他に特に印象に残った場面。ジョイが初めてジャックの家を訪ねた時のこと、ジョイはスペインを題材に自分が書いた詩をジャックに披露する。「でも私、スペインには行ったことがないんです」「個人的体験が全てではないから」とジャック。するとジョイは、「あら、私はそうは思いません。むしろ、個人的体験こそ全てじゃないでしょうか。」「では、読書などは時間の無駄だと?」「無駄だとは言いませんが… 読書は安全ですよね。読むだけなら傷つくこともないし…」 優れた思索家であり文筆家であるルイスに、実際に体験することの意義を訴えるジョイ。しばらくのやりとりの後、ルイスは言う。「痛みについて、こうも解釈できると思うのですよ。痛みとは言わば神が用いられる道具で…」「『聞こえない世界を呼び覚ますための神のメガホンである』」ルイスの言葉を続けるジョイ。「私の本をよく読んでおられるようですね」「ええ、ほとんど読みました」 ルイスには『痛みの問題』という有名な著作があった。でも、もしかしたらジョイにとって、それは実際には痛みを体験したことのない人による机上の空論のように思えたのかもしれない。ジョイは続けて問いかける。「ジャック、あなたは本当に傷ついたことはありますか?」
もう一カ所。ジョイの死後、ジャックの友人の大学教授たちやチャペルの牧師が紋切り型の言葉を並べて訳知り顔で彼を慰める。するとジャックは噛み付くように反論し、うわーっと叫んで皆を驚かす。その後、帰宅したジャックは、屋根裏部屋で一人、うちひしがれているジョイの息子ダグラス(8歳くらいの少年)を慰めようとする。ダグラスは言う。「天国って信じる?」「ああ、信じるよ」「僕は信じない。もう、二度とお母さんに会えないなんて、悲しくてしょうがない」涙をポロポロこぼすダグラス。するとジャックも激しい嗚咽と共に「私もだよ…」と、ダグラスを抱きしめて二人で声をあげて泣く。この場面、抱き合って泣いている二人を、両腕で抱え込んで一緒に泣いておられるイエスさまが見えるような気がした。イザヤ書の「彼は悲しみの人で、苦しみを知っていた(a man of sorrows and acquainted with sufferings)」という御言葉を思い出した。

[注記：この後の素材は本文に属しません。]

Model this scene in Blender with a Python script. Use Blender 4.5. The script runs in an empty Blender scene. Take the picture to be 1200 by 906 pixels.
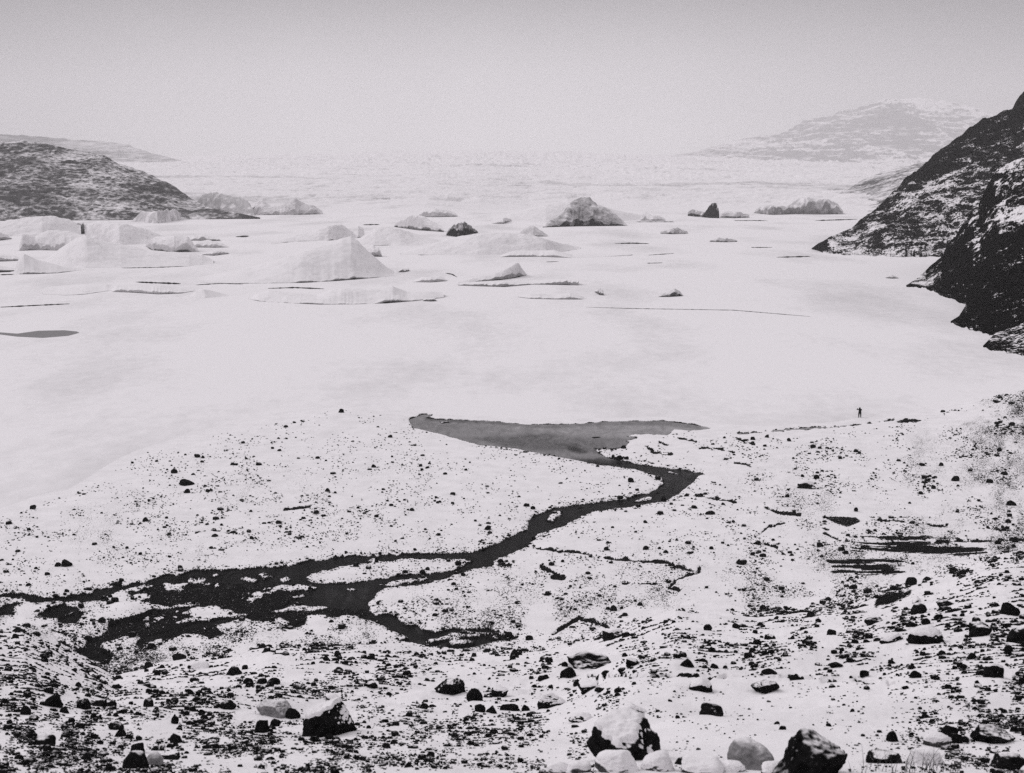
import bpy, bmesh, math, random
import numpy as np
from mathutils import Vector

random.seed(7)
RS = np.random.RandomState(11)
SC = bpy.context.scene
COL = SC.collection

# ------------------------------------------------------------------ camera model
F = 1713.0                      # focal length in photo pixels (1200 wide)
HC = 43.0                       # eye height over the lake
TH = math.atan(248.0 / F)       # downward pitch
CT, ST = math.cos(TH), math.sin(TH)

def tan_el(py):                 # Z/Y of a photo row
    v = (np.asarray(py, float) - 453.0) / F
    return (-ST - v * CT) / (CT - v * ST)

def pos(px, py, Y):             # point on the ray of a photo position at depth Y
    px = np.asarray(px, float); py = np.asarray(py, float); Y = np.asarray(Y, float)
    u = (px - 600.0) / F; v = (py - 453.0) / F
    d = CT - v * ST
    return np.stack(np.broadcast_arrays(u / d * Y, Y, HC + (-ST - v * CT) / d * Y), -1)

def y_at(py, z=0.0):            # depth where a row meets the level z
    return (z - HC) / tan_el(py)

def proj(X, Y, Z):
    dz = Z - HC
    f = Y * CT - dz * ST
    up = Y * ST + dz * CT
    return 600.0 + F * X / f, 453.0 - F * up / f

# ------------------------------------------------------------------ noise
def _hash(ix, iy, iz, seed):
    h = (ix.astype(np.uint32) * np.uint32(374761393) + iy.astype(np.uint32) * np.uint32(668265263)
         + iz.astype(np.uint32) * np.uint32(2246822519) + np.uint32((seed * 3266489917) & 0xffffffff))
    h = (h ^ (h >> np.uint32(13))) * np.uint32(1274126177)
    h = (h ^ (h >> np.uint32(15))) * np.uint32(2246822519)
    h = (h ^ (h >> np.uint32(13))) * np.uint32(3266489917)
    h = h ^ (h >> np.uint32(16))
    return h.astype(np.float64) / 4294967295.0 * 2.0 - 1.0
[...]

何ていうのかな… この映画を通しても、イエスさまが肉を取られ、生身の人間として私たちと共にこの世で生き、私たちの日常の生活を分かち合ってくださったことについて、もう一度思わされた。(映画の中では信仰的なことはほとんど出てこないのだけど。)『ナルニア国物語』『キリスト教の精髄』『悪魔の手紙』といったキリスト教書の古典をいくつも生み出したCSルイス。しかし彼にとってイエスさまが一番近くなったのは、その後に出会ったジョイという一人の女性との関係を通してだったのかもしれない。
(余談ですが、ここに登場するダグラスーールイスの義理の息子ダグラス・グレシャムーーは、今日本でも公開中の映画『ナルニア国物語』の共同制作者なんですよね。)